The author makes himself the fervent interpreter of the Fathers in this work on Christian symbolism, though he is at pains to distinguish their false and exaggerated allegory from their valid exegesis. His intention is to base his study on that part of patristic teaching which constitutes what he calls a universal tradition of the Church going back to the apostolic age. Here and there one can perhaps question an interpretation. Furthermore, it is still an unsolved and much-discussed issue in scriptural circles whether typological exegesis, which has experienced such a remarkable and fruitful revival and of which Daniélou is the leading exponent, is, together with the literal sense, sufficient to account for all valid New Testament and patristic exegesis. In his classification of the senses of Scripture, there is no room for the fuller sense, which some top-ranking scholars today consider necessary to explain all the interrelations existing between the two Testaments.

REFLECTION


There is no doubt that Daniélou offers us a rich synthesis of the profound meaning of the sacramental rites and feasts. The book is written most appropriately for a broad public; its contents are intended for the members of God's people who, whether in parishes or cloisters, celebrate the feasts of the Church and take part in her sacraments.
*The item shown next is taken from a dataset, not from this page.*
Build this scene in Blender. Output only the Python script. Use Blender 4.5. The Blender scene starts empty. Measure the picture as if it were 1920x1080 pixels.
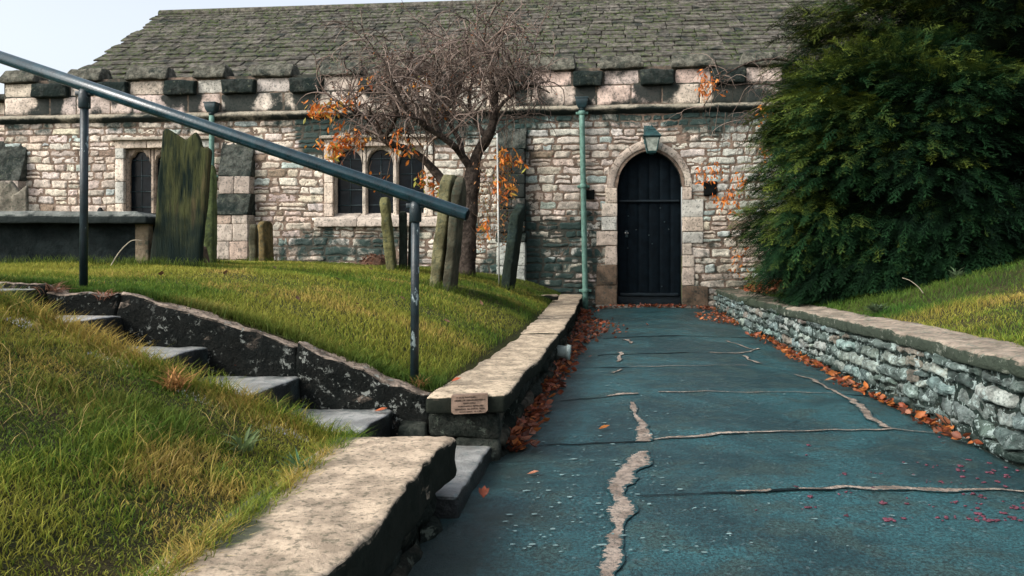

It is of high importance for pastoral liturgy and catechetical instruction. The restored Holy Week liturgy has increased the need and desire for a fruitful explanation of the symbolism of the Church's sacramental rites of initiation and her cycle of Easter feasts, including the weekly Paschal Sunday. The topical index will be useful to pastors and instructors. It will be an enormous gain for sacramental theology if these patristic scriptural perspectives are incorporated into our classroom manuals. This can be done without compromising the scientific technique of scholastic theology, which would thus receive a refreshing complement. Far from being a detriment, this would convincingly demonstrate how sound Thomistic sacramental theology is, being a consistent development and clarification of biblical and traditional data.